Last Supper for the Dying Church


A liberally progressive church in the city invited me to speak as a representative of “naturalistic freethinkers.”

Since I write and teach about “wild spirituality,” this was. . .natural for me.

When I arrived I was warmly welcomed by the tattooed music director, a young “neighborhood Chaplain” sipping a beer (from the memorial celebration just before the service), and the smiling pastor in her long white robe.  They made sure I found a cup of Earl Grey and had a seat in the circle by the pastor.

We sang some lively hymns accompanied by a beautiful guitar and peppy piano.

I spoke on “Nature and Wonder:  Secular Spirituality,” quoting Carl Sagan, John Burroughs and Frances Wright.  A really delightful time for questions showed that people were quite curious about non-believing, freethinking, issues of truth and raising children to think for themselves by choosing from alternatives.   They laughed that I prefer not to use “the A-word” and nodded when I explained I choose not to live my life identified with negativity. . .that I am not anti-religious, anti-believer.

And then came the Body and the Blood, Eucharist, Communion, the Last Supper.

I asked the pastor before the service how they handled people who chose not to take the “elements.”  She good-naturedly said that was fine and that not everyone in the congregation went up to receive Communion.

It WAS fine.  No pressure.  No accusing glances.  The familiar “Invitation to the Table” was spoken, but not with a tone of false piety or somber sappy sweetness.  Funny thing is, I almost went forward!  They were so welcoming and inclusive and loose about it.  I know I would not have been judged for not believing the bread was anything but bread and the wine was anything but wine.  But, I chose to sit and smile and wait for the end.

As a former Christian Minister, I’ve led many communion services over the years.  As an Interfaith Chaplain I led a whole lot of “community meals” that were wildly inclusive, among people of many faiths and who-knows-what-they-believe.  Now, as a non-believer among believers, I reflected on the Non-Supernatural meaning of this ritual.  I thought how diverse people sharing a “meal” could, if they really wanted to, put aside differences of opinion and simply enjoy being together.  Maybe it would lead to working together, regardless of faith or no faith.  Sure, mention Jesus, but let go of all the artificial add-ons and theo-mythology!

I suppose this experience renewed my hope in small circles of human beings, people who have the good intention to be good and do good in their neighborhood, their world.  Yes, I would do away with the distracting and divisive God-language, but even with a little of that, there is potential for “community” to grow, inch by inch, row by row.

Postscript:  One person told me privately that the church was “dying.”  They are attempting to create a community center, while based in their religious tradition.  I cautiously supported that idea, suggesting they consider letting go of some of the religious icons so more people would feel they are entering a safe space where they won’t be Faithenized.

I could almost imagine these small communities might welcome more of us who are former Insiders, to help in the transition of the dying church into. . .Something Better!

Maybe, just maybe, Freethinkers could Save the Church (from itself)! 


6 thoughts on “Last Supper for the Dying Church

  1. My father, a Lutheran, always told me that to take communion without the proper penitent frame of mind was “toasting to your own damnation.” Since I left the faith I’ve tried to avoid church activities that require me to profess belief in God.
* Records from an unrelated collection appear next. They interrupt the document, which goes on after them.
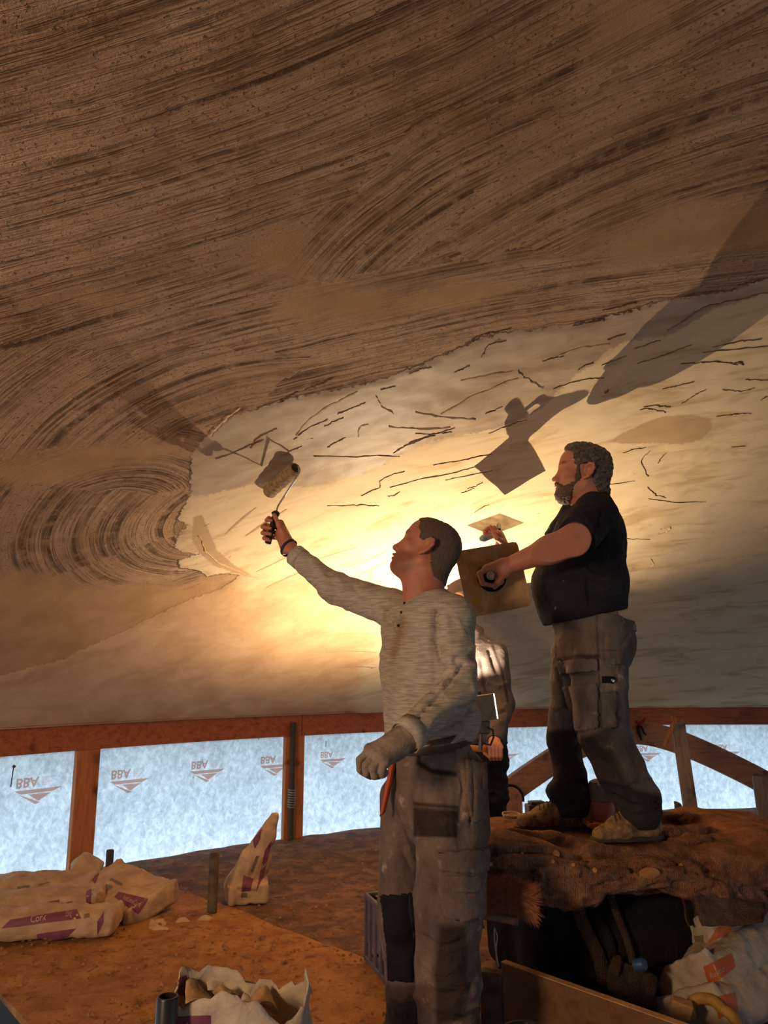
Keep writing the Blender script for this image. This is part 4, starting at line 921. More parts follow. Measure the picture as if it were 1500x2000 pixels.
# ---- paint roller in his raised hand
rl = empty('paint_roller', at(533, 1030, 3.23), 'long-nap paint roller with black handle raised to the ceiling in a hand', 'roller')
M['blackplastic'] = mat('black_plastic', (0.018, 0.015, 0.015), None, 20, 0.35); M['steel'] = mat('bright_steel', (0.62, 0.60, 0.56), None, 30, 0.25, metal=1.0)
M['nap'] = mat('roller_nap', (0.40, 0.26, 0.14), (0.22, 0.13, 0.065), 60, 0.95, 0.006, 220, st=(1, 1, 1))
h0, h1 = at(523, 1062, 3.222), at(540, 999, 3.238); m = MB(); t = lambda s_: h0 + (h1 - h0) * s_
m.tube([t(0), t(0.02), t(0.25), t(0.6), t(0.86), t(0.93), t(1.0)], [0.010, 0.0145, 0.0125, 0.0135, 0.0135, 0.021, 0.012], 14); m.build('handle', M['blackplastic'], rl, True)
r0 = dome(577, 914, 0.052); r1 = min((at(524, 962, y) for y in np.arange(r0[1], r0[1] + 0.5, 0.01)), key=lambda p: abs(np.linalg.norm(p - r0) - 0.24)); dv = nrm(r1 - r0)
m = MB(); m.tube([h1, at(542, 990, 3.24), at(556, 968, 3.29), at(577, 935, r0[1] - 0.05), at(584, 924, r0[1] - 0.02), r0 - dv * 0.022, r0, r0 + dv * 0.05], 0.0042, 8); m.build('wire_frame', M['steel'], rl, True)
m = MB(); L = np.linalg.norm(r1 - r0); m.lathe([(0.020, 0), (0.026, 0.002), (0.031, 0.012)] + [(0.032 + 0.0015 * math.sin(i * 1.7), 0.012 + (L - 0.024) * i / 16) for i in range(17)] + [(0.030, L - 0.006), (0.024, L), (0.0, L)], r0, dv, 28); m.build('roller_sleeve', M['nap'], rl, True)
m = MB(); m.lathe([(0.0, -0.004), (0.012, -0.005), (0.0195, -0.002), (0.0195, 0.012)], r0, dv, 20); m.build('end_cap', M['blackplastic'], rl, True)
# ---- the man with the hawk and trowel, standing on the covered stack
P2 = empty('person', at(1170, 1640, 3.33), 'bearded man in black T-shirt and faded work trousers standing on the covered stack', 'person')
fr2 = Frame(at(1135, 929, 3.42), (-0.985, 0.06, 0.10), (0.10, 0, 1), 1.06); nb2 = at(1156, 988, 3.42)
lo = np.minimum(fr2.c, nb2) - 0.20; hi = np.maximum(fr2.c, nb2) + 0.20
A = head_field(fr2, lo, hi, 0.003, (nb2, 0.068), nose=1.02); A.cone(nb2, nb2 - [0, 0, 0.10], 0.066, 0.066, 0.02)
hv, hf = A.mesh(); hv = relax(hv, hf, 1, 0.4); Lc = fr2.loc(hv); hk = col1(len(hv))
paint(hk, np.exp(-((Lc[:, 0] - 0.098) / 0.02)**2 - ((Lc[:, 1] + 0.063) / 0.010)**2 - (Lc[:, 2] / 0.022)**2), (0.85, 0.5, 0.48), 0.8)
paint(hk, np.exp(-((Lc[:, 0] - 0.088) / 0.014)**2 - ((Lc[:, 1] - 0.040) / 0.007)**2), (0.3, 0.22, 0.2), 0.85)
# swept-back greying hair
B = Field(lo, hi, 0.003); k_ = fr2.k
for c_, r_, kk in (((-0.022, 0.050, 0), (0.106, 0.095, 0.086), 0), ((0.030, 0.075, 0), (0.056, 0.060, 0.064), 0.03), ((-0.062, -0.01, 0), (0.058, 0.075, 0.068), 0.03), ((-0.074, -0.062, 0), (0.042, 0.040, 0.060), 0.03)): B.ell(fr2(*c_), np.array(r_) * k_, fr2.M, kk)
crop_profile(B, fr2, [(0.060, 0.16), (0.075, 0.118), (0.062, 0.105), (0.048, 0.088), (0.046, 0.050), (0.042, 0.034), (0.034, 0.026), (0.006, 0.026), (-0.014, 0.036), (-0.034, 0.022), (-0.036, -0.015), (-0.034, -0.050), (-0.045, -0.085), (-0.065, -0.105), (-0.20, -0.11), (-0.2, 0.2)])
v, f_ = B.mesh(); v = relax(v, f_, 1); N = vnormals(v, f_); L = fr2.loc(v)
ang = np.c_[L[:, 1] * 1.0 + L[:, 0] * 0.55, L[:, 2] * 1.0, (L[:, 0] - L[:, 1]) * 0.18]
v = v + N * (0.0055 * (1 - 1.8 * np.abs(vnoise(ang, 62, 2))) + 0.004 * vnoise(v, 40, 2) + 0.006 * np.clip((-0.03 - L[:, 1]) / 0.03, 0, 1) * vnoise(v, 75, 2))[:, None]
h2v, h2f = v, f_
B = Field(lo, hi, 0.003)
B.ell(fr2(0.048, -0.078, 0), np.array((0.052, 0.052, 0.052)) * k_, fr2.M, 0.0); B.ell(fr2(0.074, -0.095, 0), np.array((0.032, 0.036, 0.036)) * k_, fr2.M, 0.02)
for sg in (-1, 1): B.cone(fr2(0.024, 0.030, 0.066 * sg), fr2(0.026, -0.03, 0.058 * sg), 0.0085 * k_, 0.011 * k_, 0.01); B.cone(fr2(0.020, -0.025, 0.056 * sg), fr2(0.058, -0.082, 0.036 * sg), 0.011 * k_, 0.024 * k_, 0.02); B.cone(fr2(0.101, -0.046, 0.004 * sg), fr2(0.088, -0.066, 0.026 * sg), 0.0085 * k_, 0.010 * k_, 0.01)
B.box(fr2(0.112, -0.064, 0), np.array((0.026, 0.007, 0.016)) * k_, fr2.M, 0.004, 0.006, 's')
crop_profile(B, fr2, [(0.13, -0.044), (0.088, -0.040), (0.064, -0.056), (0.036, -0.040), (0.038, 0.03), (0.012, 0.034), (0.010, -0.03), (0.010, -0.075), (0.022, -0.115), (0.05, -0.15), (0.14, -0.15)])
v, f_ = B.mesh(); v = relax(v, f_, 1); N = vnormals(v, f_); v = v + N * (0.0028 * vnoise(v, 110, 2))[:, None]; be = (v, f_)
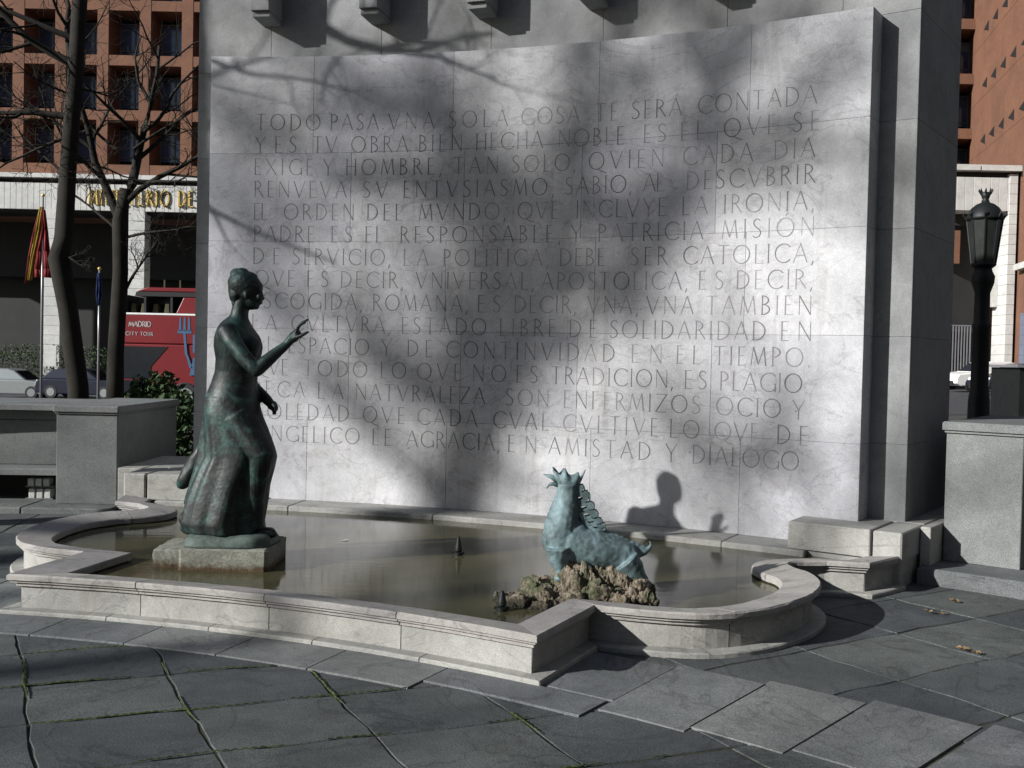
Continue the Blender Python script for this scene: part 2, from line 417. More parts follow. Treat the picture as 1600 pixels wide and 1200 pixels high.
# moss growing in some of the joints
g = G()
def moss_line(p, d, n, seedv):
    for k in range(n):
        t = k*.035; c = p+d*t
        th, r = polar(*c)
        if r > 7.46 or c.y < 2.2: continue
        w_ = .0085*max(0, noise.noise(Vector((c.x*2.1, c.y*2.1, seedv)))+.16)*1.9
        if w_ < .002: continue
        nn = Vector((-d.y, d.x)); e = d*.02; z = .004
        o_ = nn*rnd.uniform(-.003, .003)
        w3 = Vector((c.x*2.3, c.y*2.3, 0)); c = c+Vector((noise.noise(w3), noise.noise(w3+Vector((9, 4, 2)))))*.030+Vector((noise.noise(w3*5), noise.noise(w3*5+Vector((3, 8, 1)))))*.008
        q = [c-e+nn*w_*rnd.uniform(.5, 1.1)+o_, c+e+nn*w_*rnd.uniform(.5, 1.1)+o_, c+e-nn*w_*rnd.uniform(.5, 1.1)+o_, c-e-nn*w_*rnd.uniform(.5, 1.1)+o_]
        g.add([(x.x, x.y, z) for x in q]+[(c.x, c.y, z+.006)], [(0, 1, 4), (1, 2, 4), (2, 3, 4), (3, 0, 4)])
for j in range(-6, 7): moss_line(o0+vd*S2*j-hd*4.5, hd, 230, j*3.3)
for i in range(-6, 8): moss_line(o0+hd*S1*i-vd*3.5, vd, 200, i*5.1+40)
g.make('moss', 'moss', kind='stuff', label='bright green moss growing along the joints of the paving', category='moss')
# pale border stones: a thin ring along the front of the basin, a wide ring of big slabs beyond its corners
def ringslab(t0, t1, r0, r1, mat, z=.005, nm='border_stone'):
    g_ = math.degrees(.004/((r0+r1)/2)); t0 += g_; t1 -= g_; n = 4; rings = []
    for i in range(n+1):
        t = t0+(t1-t0)*i/n; a = rnd.uniform(0, .004); b = rnd.uniform(0, .004)
        rings.append([P(t, r0+a, -.05), P(t, r1-b, -.05), P(t, r1-b, z-.004), P(t, r1-b-.005, z), P(t, r0+a+.005, z), P(t, r0+a, z-.004)])
    return G().loft(rings).make(nm, mat, pz)
for a, b in [(2.2, 6.3), (6.3, 10.4), (10.4, 14.9), (14.9, 19.3), (19.3, 23.6), (23.6, 28.2), (28.2, 34.75)]:
    ringslab(a, b, 7.47 if b < 30 else 7.6, 7.86, 'pave_light', z=.008)
k = 0
for t in [31.6, 34.85, 38.0, 41.3, 44.7, 48.1, 51.5, 54.9]:
    r0 = 7.72+.02*(t-34); ringslab(t, t+3.27, r0 if t > 34 else 7.88, 8.58+.022*(t-34) if t > 34 else 8.55, 'pave_light')
for t in [3.9, .5, -2.9, -6.3, -9.7, -13.1]:
    r0 = 7.9; ringslab(t-.05, t+3.3, 7.92, 8.75, 'pave_light')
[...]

I generally feel it’s more respectful to quietly watch while the Christians do their thing. I think that left some people wondering when I didn’t go for communion when my niece was confirmed. I definitely got some looks but nobody said anything to me.

    1. Thanks, Stan. Maybe observing and reflecting offers a model and an invitation, esp to younger ones, to pay more attention and ask more questions. Many of us have “supper stories” to tell.

  2. The church is dying. It will take a long time for it to die out, and it will probably morph into something else altogether before it ever dies completely. Religion usually molds itself to the society it resides in or dies.

  3. I used to go to a Catholic school and always sat out the Eucharist as a kind of respect. But I went to a catholic funeral recently and the priest behaved so badly that I felt like I sat there out of protest.

    There are some welcoming faith groups out there, but this one abused his power over the bodies of our dead in order to berate those who would,otherwise, have nothing to do with the church. I look forward to more non faith and multi faith ceremonies.

    1. I would imagine many of us have similar stories. Respect needs to go both ways, doesn’t it? I also look forward to more actual inclusive gatherings and celebrations. They are possible and happen in some places, but rarely enough. Thanks, Siobhan.